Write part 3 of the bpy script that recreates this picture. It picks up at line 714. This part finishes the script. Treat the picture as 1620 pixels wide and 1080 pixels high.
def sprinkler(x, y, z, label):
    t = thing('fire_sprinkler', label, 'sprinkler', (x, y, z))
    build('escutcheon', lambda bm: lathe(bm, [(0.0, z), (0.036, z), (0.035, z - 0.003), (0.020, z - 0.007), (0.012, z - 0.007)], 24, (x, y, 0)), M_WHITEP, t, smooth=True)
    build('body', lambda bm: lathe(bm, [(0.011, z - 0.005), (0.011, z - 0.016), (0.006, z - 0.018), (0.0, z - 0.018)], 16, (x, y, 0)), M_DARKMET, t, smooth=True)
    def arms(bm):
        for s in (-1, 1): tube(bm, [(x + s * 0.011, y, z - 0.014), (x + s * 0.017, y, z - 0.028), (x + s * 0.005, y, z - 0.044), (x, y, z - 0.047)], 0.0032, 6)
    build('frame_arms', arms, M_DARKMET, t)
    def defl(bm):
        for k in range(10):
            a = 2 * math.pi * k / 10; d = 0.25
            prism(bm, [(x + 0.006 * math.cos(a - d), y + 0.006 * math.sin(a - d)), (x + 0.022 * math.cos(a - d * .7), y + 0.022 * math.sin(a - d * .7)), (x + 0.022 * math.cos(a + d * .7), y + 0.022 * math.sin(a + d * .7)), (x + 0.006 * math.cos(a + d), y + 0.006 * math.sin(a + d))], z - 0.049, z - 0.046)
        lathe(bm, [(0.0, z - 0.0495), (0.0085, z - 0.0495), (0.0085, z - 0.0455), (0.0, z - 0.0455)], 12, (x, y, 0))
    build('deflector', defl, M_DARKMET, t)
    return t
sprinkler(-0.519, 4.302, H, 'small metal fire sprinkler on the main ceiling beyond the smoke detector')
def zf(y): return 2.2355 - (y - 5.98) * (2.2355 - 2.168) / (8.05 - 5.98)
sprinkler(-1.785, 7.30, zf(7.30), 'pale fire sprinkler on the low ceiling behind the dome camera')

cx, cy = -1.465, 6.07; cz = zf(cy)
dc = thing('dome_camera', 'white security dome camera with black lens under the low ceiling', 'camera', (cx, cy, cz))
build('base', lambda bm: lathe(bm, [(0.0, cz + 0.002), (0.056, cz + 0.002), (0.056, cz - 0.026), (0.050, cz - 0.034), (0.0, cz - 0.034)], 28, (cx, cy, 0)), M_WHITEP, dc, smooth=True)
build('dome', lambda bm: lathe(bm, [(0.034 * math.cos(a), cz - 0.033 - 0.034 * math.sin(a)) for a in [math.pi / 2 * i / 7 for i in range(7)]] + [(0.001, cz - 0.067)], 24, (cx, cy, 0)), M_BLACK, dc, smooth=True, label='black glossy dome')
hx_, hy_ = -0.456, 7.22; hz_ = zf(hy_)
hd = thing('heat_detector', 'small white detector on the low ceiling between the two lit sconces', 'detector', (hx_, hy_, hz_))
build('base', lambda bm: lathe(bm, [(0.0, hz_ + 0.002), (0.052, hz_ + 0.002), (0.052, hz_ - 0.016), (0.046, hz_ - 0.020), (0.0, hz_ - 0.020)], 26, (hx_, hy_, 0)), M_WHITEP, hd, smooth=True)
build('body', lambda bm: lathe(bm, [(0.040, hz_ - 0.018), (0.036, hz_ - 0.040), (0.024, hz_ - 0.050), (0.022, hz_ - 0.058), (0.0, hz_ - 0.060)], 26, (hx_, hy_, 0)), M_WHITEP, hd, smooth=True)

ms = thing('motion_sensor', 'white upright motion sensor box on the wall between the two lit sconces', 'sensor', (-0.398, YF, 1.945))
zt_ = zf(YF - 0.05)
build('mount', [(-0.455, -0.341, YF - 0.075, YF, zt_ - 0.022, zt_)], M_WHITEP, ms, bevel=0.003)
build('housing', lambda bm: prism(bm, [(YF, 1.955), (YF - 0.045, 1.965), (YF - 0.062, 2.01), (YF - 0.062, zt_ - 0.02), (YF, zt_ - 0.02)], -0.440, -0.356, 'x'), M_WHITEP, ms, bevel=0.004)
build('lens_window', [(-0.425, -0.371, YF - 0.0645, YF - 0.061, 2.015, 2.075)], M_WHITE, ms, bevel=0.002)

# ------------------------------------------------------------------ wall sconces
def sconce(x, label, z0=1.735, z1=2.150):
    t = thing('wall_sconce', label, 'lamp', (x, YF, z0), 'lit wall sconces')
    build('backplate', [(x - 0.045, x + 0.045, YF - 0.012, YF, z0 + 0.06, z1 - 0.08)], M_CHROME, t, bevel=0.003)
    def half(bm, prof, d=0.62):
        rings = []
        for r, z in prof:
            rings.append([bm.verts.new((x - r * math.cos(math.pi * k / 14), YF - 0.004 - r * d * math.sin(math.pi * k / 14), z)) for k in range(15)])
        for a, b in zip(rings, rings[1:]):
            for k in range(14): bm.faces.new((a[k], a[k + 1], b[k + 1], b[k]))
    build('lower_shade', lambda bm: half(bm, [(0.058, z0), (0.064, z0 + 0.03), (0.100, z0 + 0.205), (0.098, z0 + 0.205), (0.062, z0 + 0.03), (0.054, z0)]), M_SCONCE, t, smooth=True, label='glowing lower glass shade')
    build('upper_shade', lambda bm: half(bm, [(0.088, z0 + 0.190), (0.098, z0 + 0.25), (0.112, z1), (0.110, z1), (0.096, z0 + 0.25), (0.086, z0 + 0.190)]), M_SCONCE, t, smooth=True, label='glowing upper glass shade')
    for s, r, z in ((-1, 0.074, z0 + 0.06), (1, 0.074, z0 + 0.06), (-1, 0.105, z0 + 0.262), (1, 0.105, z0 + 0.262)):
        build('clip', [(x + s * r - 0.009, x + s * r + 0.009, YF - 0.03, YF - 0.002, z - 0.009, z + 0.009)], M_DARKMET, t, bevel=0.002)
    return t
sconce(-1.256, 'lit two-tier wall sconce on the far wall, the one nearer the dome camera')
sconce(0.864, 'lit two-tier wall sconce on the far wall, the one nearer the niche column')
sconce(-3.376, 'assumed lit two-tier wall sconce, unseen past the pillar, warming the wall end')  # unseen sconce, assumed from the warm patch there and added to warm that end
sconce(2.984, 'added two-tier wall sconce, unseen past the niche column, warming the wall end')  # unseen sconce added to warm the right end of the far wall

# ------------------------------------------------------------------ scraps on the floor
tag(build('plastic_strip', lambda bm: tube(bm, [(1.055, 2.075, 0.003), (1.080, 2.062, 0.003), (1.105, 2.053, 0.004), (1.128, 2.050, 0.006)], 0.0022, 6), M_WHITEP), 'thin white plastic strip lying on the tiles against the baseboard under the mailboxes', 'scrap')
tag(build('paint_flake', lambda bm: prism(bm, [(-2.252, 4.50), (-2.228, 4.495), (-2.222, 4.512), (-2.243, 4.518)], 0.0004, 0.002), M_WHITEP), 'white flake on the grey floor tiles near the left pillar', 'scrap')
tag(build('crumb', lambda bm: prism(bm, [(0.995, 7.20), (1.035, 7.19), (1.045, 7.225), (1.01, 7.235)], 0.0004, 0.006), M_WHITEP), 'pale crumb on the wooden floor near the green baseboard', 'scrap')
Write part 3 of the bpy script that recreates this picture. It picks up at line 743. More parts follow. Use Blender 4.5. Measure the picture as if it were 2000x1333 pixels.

□ □ □

▶ _What needs to be done_
Copy out all of the records shown above exactly.

▶ _Final answer_
Write part 3 of the bpy script that recreates this picture. It picks up at line 714. This part finishes the script. Treat the picture as 1620 pixels wide and 1080 pixels high.
def sprinkler(x, y, z, label):
    t = thing('fire_sprinkler', label, 'sprinkler', (x, y, z))
    build('escutcheon', lambda bm: lathe(bm, [(0.0, z), (0.036, z), (0.035, z - 0.003), (0.020, z - 0.007), (0.012, z - 0.007)], 24, (x, y, 0)), M_WHITEP, t, smooth=True)
    build('body', lambda bm: lathe(bm, [(0.011, z - 0.005), (0.011, z - 0.016), (0.006, z - 0.018), (0.0, z - 0.018)], 16, (x, y, 0)), M_DARKMET, t, smooth=True)
    def arms(bm):
        for s in (-1, 1): tube(bm, [(x + s * 0.011, y, z - 0.014), (x + s * 0.017, y, z - 0.028), (x + s * 0.005, y, z - 0.044), (x, y, z - 0.047)], 0.0032, 6)
    build('frame_arms', arms, M_DARKMET, t)
    def defl(bm):
        for k in range(10):
            a = 2 * math.pi * k / 10; d = 0.25
            prism(bm, [(x + 0.006 * math.cos(a - d), y + 0.006 * math.sin(a - d)), (x + 0.022 * math.cos(a - d * .7), y + 0.022 * math.sin(a - d * .7)), (x + 0.022 * math.cos(a + d * .7), y + 0.022 * math.sin(a + d * .7)), (x + 0.006 * math.cos(a + d), y + 0.006 * math.sin(a + d))], z - 0.049, z - 0.046)
        lathe(bm, [(0.0, z - 0.0495), (0.0085, z - 0.0495), (0.0085, z - 0.0455), (0.0, z - 0.0455)], 12, (x, y, 0))
    build('deflector', defl, M_DARKMET, t)
    return t
sprinkler(-0.519, 4.302, H, 'small metal fire sprinkler on the main ceiling beyond the smoke detector')
def zf(y): return 2.2355 - (y - 5.98) * (2.2355 - 2.168) / (8.05 - 5.98)
sprinkler(-1.785, 7.30, zf(7.30), 'pale fire sprinkler on the low ceiling behind the dome camera')

cx, cy = -1.465, 6.07; cz = zf(cy)
dc = thing('dome_camera', 'white security dome camera with black lens under the low ceiling', 'camera', (cx, cy, cz))
build('base', lambda bm: lathe(bm, [(0.0, cz + 0.002), (0.056, cz + 0.002), (0.056, cz - 0.026), (0.050, cz - 0.034), (0.0, cz - 0.034)], 28, (cx, cy, 0)), M_WHITEP, dc, smooth=True)
build('dome', lambda bm: lathe(bm, [(0.034 * math.cos(a), cz - 0.033 - 0.034 * math.sin(a)) for a in [math.pi / 2 * i / 7 for i in range(7)]] + [(0.001, cz - 0.067)], 24, (cx, cy, 0)), M_BLACK, dc, smooth=True, label='black glossy dome')
hx_, hy_ = -0.456, 7.22; hz_ = zf(hy_)
hd = thing('heat_detector', 'small white detector on the low ceiling between the two lit sconces', 'detector', (hx_, hy_, hz_))
build('base', lambda bm: lathe(bm, [(0.0, hz_ + 0.002), (0.052, hz_ + 0.002), (0.052, hz_ - 0.016), (0.046, hz_ - 0.020), (0.0, hz_ - 0.020)], 26, (hx_, hy_, 0)), M_WHITEP, hd, smooth=True)
build('body', lambda bm: lathe(bm, [(0.040, hz_ - 0.018), (0.036, hz_ - 0.040), (0.024, hz_ - 0.050), (0.022, hz_ - 0.058), (0.0, hz_ - 0.060)], 26, (hx_, hy_, 0)), M_WHITEP, hd, smooth=True)

ms = thing('motion_sensor', 'white upright motion sensor box on the wall between the two lit sconces', 'sensor', (-0.398, YF, 1.945))
zt_ = zf(YF - 0.05)
build('mount', [(-0.455, -0.341, YF - 0.075, YF, zt_ - 0.022, zt_)], M_WHITEP, ms, bevel=0.003)
build('housing', lambda bm: prism(bm, [(YF, 1.955), (YF - 0.045, 1.965), (YF - 0.062, 2.01), (YF - 0.062, zt_ - 0.02), (YF, zt_ - 0.02)], -0.440, -0.356, 'x'), M_WHITEP, ms, bevel=0.004)
build('lens_window', [(-0.425, -0.371, YF - 0.0645, YF - 0.061, 2.015, 2.075)], M_WHITE, ms, bevel=0.002)

# ------------------------------------------------------------------ wall sconces
def sconce(x, label, z0=1.735, z1=2.150):
    t = thing('wall_sconce', label, 'lamp', (x, YF, z0), 'lit wall sconces')
    build('backplate', [(x - 0.045, x + 0.045, YF - 0.012, YF, z0 + 0.06, z1 - 0.08)], M_CHROME, t, bevel=0.003)
    def half(bm, prof, d=0.62):
        rings = []
        for r, z in prof:
            rings.append([bm.verts.new((x - r * math.cos(math.pi * k / 14), YF - 0.004 - r * d * math.sin(math.pi * k / 14), z)) for k in range(15)])
        for a, b in zip(rings, rings[1:]):
            for k in range(14): bm.faces.new((a[k], a[k + 1], b[k + 1], b[k]))
    build('lower_shade', lambda bm: half(bm, [(0.058, z0), (0.064, z0 + 0.03), (0.100, z0 + 0.205), (0.098, z0 + 0.205), (0.062, z0 + 0.03), (0.054, z0)]), M_SCONCE, t, smooth=True, label='glowing lower glass shade')
    build('upper_shade', lambda bm: half(bm, [(0.088, z0 + 0.190), (0.098, z0 + 0.25), (0.112, z1), (0.110, z1), (0.096, z0 + 0.25), (0.086, z0 + 0.190)]), M_SCONCE, t, smooth=True, label='glowing upper glass shade')
    for s, r, z in ((-1, 0.074, z0 + 0.06), (1, 0.074, z0 + 0.06), (-1, 0.105, z0 + 0.262), (1, 0.105, z0 + 0.262)):
        build('clip', [(x + s * r - 0.009, x + s * r + 0.009, YF - 0.03, YF - 0.002, z - 0.009, z + 0.009)], M_DARKMET, t, bevel=0.002)
    return t
sconce(-1.256, 'lit two-tier wall sconce on the far wall, the one nearer the dome camera')
sconce(0.864, 'lit two-tier wall sconce on the far wall, the one nearer the niche column')
sconce(-3.376, 'assumed lit two-tier wall sconce, unseen past the pillar, warming the wall end')  # unseen sconce, assumed from the warm patch there and added to warm that end
sconce(2.984, 'added two-tier wall sconce, unseen past the niche column, warming the wall end')  # unseen sconce added to warm the right end of the far wall

# ------------------------------------------------------------------ scraps on the floor
tag(build('plastic_strip', lambda bm: tube(bm, [(1.055, 2.075, 0.003), (1.080, 2.062, 0.003), (1.105, 2.053, 0.004), (1.128, 2.050, 0.006)], 0.0022, 6), M_WHITEP), 'thin white plastic strip lying on the tiles against the baseboard under the mailboxes', 'scrap')
tag(build('paint_flake', lambda bm: prism(bm, [(-2.252, 4.50), (-2.228, 4.495), (-2.222, 4.512), (-2.243, 4.518)], 0.0004, 0.002), M_WHITEP), 'white flake on the grey floor tiles near the left pillar', 'scrap')
tag(build('crumb', lambda bm: prism(bm, [(0.995, 7.20), (1.035, 7.19), (1.045, 7.225), (1.01, 7.235)], 0.0004, 0.006), M_WHITEP), 'pale crumb on the wooden floor near the green baseboard', 'scrap')
Write part 3 of the bpy script that recreates this picture. It picks up at line 743. More parts follow. Use Blender 4.5. Measure the picture as if it were 2000x1333 pixels.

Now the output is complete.